CBI Director Ranjit Sinha is under fire for comparing illegal betting in this country to rape. “If you cannot enforce the ban on betting, it is like saying ‘if you can’t prevent rape, you enjoy it’" he said in an unseemly attempt to explain why un-enforceability cannot be used as an argument against the existence of a law.
Many are furious at this display of insensitivity, all the more remarkable in a senior member of a law enforcement agency and in a society afflicted by appalling levels of sexual violence. CPM leader Brinda Karat wants Sinha to be prosecuted , National Commission for Women Mamata Sharma is demanding his resignation, BJP’s Smriti Irani called the comment “absolutely disgusting” , even biotech titan Kiran Mazumdar Shaw says Sinha “has rendered himself unfit to hold this office.”

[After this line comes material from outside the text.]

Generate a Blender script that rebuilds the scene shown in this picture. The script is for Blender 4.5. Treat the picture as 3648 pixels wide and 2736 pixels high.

Sinha isn’t the first worthy to run into trouble over the misuse of ‘rape’. Both the critics and defenders of R-word analogies tend to tread predictable ground. Chetan Bhagat, for example, provoked widespread outrage earlier this year for tweeting, “The rupee is asking, is there no punishment for my rapists?" He quickly backtracked and deleted the tweet, but not without complaint : ““People here flipping out on using word rape as metaphor. Murder is OK. Using F word is also OK.”

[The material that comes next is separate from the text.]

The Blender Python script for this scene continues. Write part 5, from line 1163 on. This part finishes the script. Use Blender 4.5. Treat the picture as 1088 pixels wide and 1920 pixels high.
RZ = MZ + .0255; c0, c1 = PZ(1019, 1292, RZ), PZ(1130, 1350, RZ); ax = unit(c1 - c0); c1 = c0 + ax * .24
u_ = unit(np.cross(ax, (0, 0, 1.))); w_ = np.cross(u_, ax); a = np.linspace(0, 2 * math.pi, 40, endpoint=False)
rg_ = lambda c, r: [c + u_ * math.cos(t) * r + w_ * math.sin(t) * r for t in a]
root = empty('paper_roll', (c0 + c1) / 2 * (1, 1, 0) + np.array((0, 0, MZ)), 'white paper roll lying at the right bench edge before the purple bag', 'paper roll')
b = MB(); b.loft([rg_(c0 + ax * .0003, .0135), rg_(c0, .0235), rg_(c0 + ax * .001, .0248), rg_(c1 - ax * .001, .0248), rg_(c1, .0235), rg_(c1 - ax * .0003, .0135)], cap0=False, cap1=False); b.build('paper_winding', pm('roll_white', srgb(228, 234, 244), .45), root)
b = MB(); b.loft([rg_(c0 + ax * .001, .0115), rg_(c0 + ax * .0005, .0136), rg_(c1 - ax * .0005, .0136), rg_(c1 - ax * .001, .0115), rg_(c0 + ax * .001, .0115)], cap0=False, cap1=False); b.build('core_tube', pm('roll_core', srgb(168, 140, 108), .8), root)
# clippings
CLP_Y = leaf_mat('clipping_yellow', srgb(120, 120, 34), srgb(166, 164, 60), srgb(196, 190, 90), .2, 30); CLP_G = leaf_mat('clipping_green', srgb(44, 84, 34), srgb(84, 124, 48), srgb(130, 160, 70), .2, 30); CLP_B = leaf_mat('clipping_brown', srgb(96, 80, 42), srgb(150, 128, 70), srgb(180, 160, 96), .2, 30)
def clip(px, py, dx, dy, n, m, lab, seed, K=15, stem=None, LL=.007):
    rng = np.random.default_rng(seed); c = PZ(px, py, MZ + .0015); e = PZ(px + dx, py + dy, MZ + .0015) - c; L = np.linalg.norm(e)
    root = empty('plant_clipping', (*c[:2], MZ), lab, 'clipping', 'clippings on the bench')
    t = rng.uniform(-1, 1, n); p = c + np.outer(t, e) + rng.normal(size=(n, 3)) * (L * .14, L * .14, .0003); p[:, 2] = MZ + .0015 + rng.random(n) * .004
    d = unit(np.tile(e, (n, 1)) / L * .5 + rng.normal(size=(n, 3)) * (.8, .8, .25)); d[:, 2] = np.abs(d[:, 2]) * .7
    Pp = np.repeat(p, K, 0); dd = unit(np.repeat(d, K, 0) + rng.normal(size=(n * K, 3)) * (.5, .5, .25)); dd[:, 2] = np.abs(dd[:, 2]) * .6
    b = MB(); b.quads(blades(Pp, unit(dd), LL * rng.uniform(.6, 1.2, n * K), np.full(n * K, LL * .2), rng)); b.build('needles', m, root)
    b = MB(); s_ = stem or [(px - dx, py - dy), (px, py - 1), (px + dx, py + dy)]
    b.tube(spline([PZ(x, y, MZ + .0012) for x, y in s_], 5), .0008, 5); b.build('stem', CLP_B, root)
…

He is not alone in dismissing such outrage as overwrought and misdirected. South African columnist, Ivo Vegter, went one step further to claim that such “grandstanding by anti-rape activists makes the message commonplace, and the messengers appear shrill. This diminishes their effectiveness when they turn their energies to the very real issues faced by rape victims.”
But all this ’tu-tu, mein-mein’ focusing on public figures ducks the more critical issues at hand.
For starters, forget Bhagat or Sinha, more alarming is the widespread use of rape as everyday slang. ‘I raped that test,’ is common, as is a ‘we got raped’ message mourning a match outcome. ‘Facebook rape’ is a common term to describe the act of hacking into a friend’s account to post fake updates.
It is noteworthy, however, that young men use ‘rape’ more often than women, and worse – as Bhagat’s tweet reveals – interchangeably with fuck. More alarming than the use of rape to indicate a forceful act is the inability to distinguish it from consensual sex. A blurring glaringly evident in Sinha’s quote which assumes that a rape victim can choose to ’enjoy’ the experience of being violated. No one ever suggests that a murder or torture victim can do the same.
Bhagat also pointed to an apparent gender bias in rape outrage, noting the lack of response to Shobhaa De’s no-less insensitive tweet: “Dumb questions: If the UPA government is forced to quit, does the Opposition possess a magic wand to fix the rupee-rape crisis overnight.” Fair enough, but while we’re also at it, let’s acknowledge the real gender elephant in the room: man-on-man rape. ‘Usne tho g**** le li’ and other such male rape references are every bit as common as balatkaar jokes. Around the world, men tease each other as ‘bitches’ in a direct allusion to prison rape – underlining the view that the greatest damage to male rape victims is not caused by the itself but the loss of masculinity it implies.
The high-decibel indignation evoked by Sinha’s comment disguises just how ’normal’ such rape references are in our everyday language. Rape analogies and references are so routine so as to be invisible. We don’t even notice their inappropriateness most of the time, not even when we’re laughing at the latest rape gag making the rounds. My Firstpost colleague Sandip Roy, for example, cites the joke he received on his BBM soon after the ‘Nirbhaya’ gang rape, riffing on a candlelight vigil at Eden Gardens for the rape of the Indian cricket team.
The reality is that demanding Sinha’s head will do little to dent a rape culture that is built into the very fabric of our everyday life. It’s easier to rebuke a public figure on Twitter or on a comment board than to take on a friend, relative, colleague or college mate – all the people we let off the hook because we don’t want to be seen as difficult or un-cool. Real change, like charity, begins at home.